During Kelly’s news conference at the NovaCare Complex on Monday, he talked about monitoring his team’s “energy” and “mindset” when the players return to practice on Tuesday. Good idea. That kind of loss can scramble the brain and fry the heart. But what about the coach? How is Kelly processing what happened?
“Ready to go,” Kelly said. “Going to go play the Giants. Put the game to bed last night. Watched film and graded it on the plane ride home, met as a staff and went over the film, offensively, defensively and special teams and now we are fully on to the New York Giants.”
This is all new for Kelly – the league and the losses. The neophyte professional coach has lost three games in the last 15 days. That’s more defeats than Kelly suffered in 973 days at Oregon. This isn’t college. Kelly keeps getting reminded about that.
How will Kelly handle the setbacks? Will he be able to fix what’s clearly broken on defense? Will he tinker with the offense and piece it back into a unit that can score consistently again? Or will the struggles continue?
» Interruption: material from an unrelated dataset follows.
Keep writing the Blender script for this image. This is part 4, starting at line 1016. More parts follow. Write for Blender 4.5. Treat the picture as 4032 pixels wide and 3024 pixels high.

This is when the questions begin, and there are lots of them. In the days that follow, Kelly will be asked about his quarterback and his commitment to Michael Vick – not because Vick is the problem, but because changing the quarterback tends to happen on teams that don’t perform. He will be asked about his defense, which has been shredded all season with the same amount of effort required to tear tissue paper. He will be asked whether he can correct what has malfunctioned. He will be asked, essentially, whether he can coach a sick and wheezing team back to some form of health.
Confidence. People seemed to have a lot of it in Kelly before the season and after that first game. Now you wonder whether that remains the case.
The Eagles are 1-3. If you’re looking for good news – and that’s a relative term considering the Birds are still recovering from having their beaks bashed in - it’s the rather incredible fact that the Eagles aren’t out of the division hunt. They are 1-0 in the NFC East. The Dallas Cowboys are 2-2 overall and 1-0 in the NFC East. It is a mediocre division with no frightening frontrunner.
The Eagles will play their next two games on the road. They will face the Giants this weekend, followed by the Buccaneers the following Sunday. Those two teams have played eight combined games and haven’t won any of them. Of course, the Eagles have won exactly one game more than the Giants or Bucs. New York and Tampa are a mess, but it’s not like the Eagles are a tidy bunch with everything in order.
“Sometimes the enemy that we play isn't the other team,” Kelly said, “it's ourselves.”
And sometimes it’s both. But go ahead and look at the enemy within first. It’s as good a place to start as any.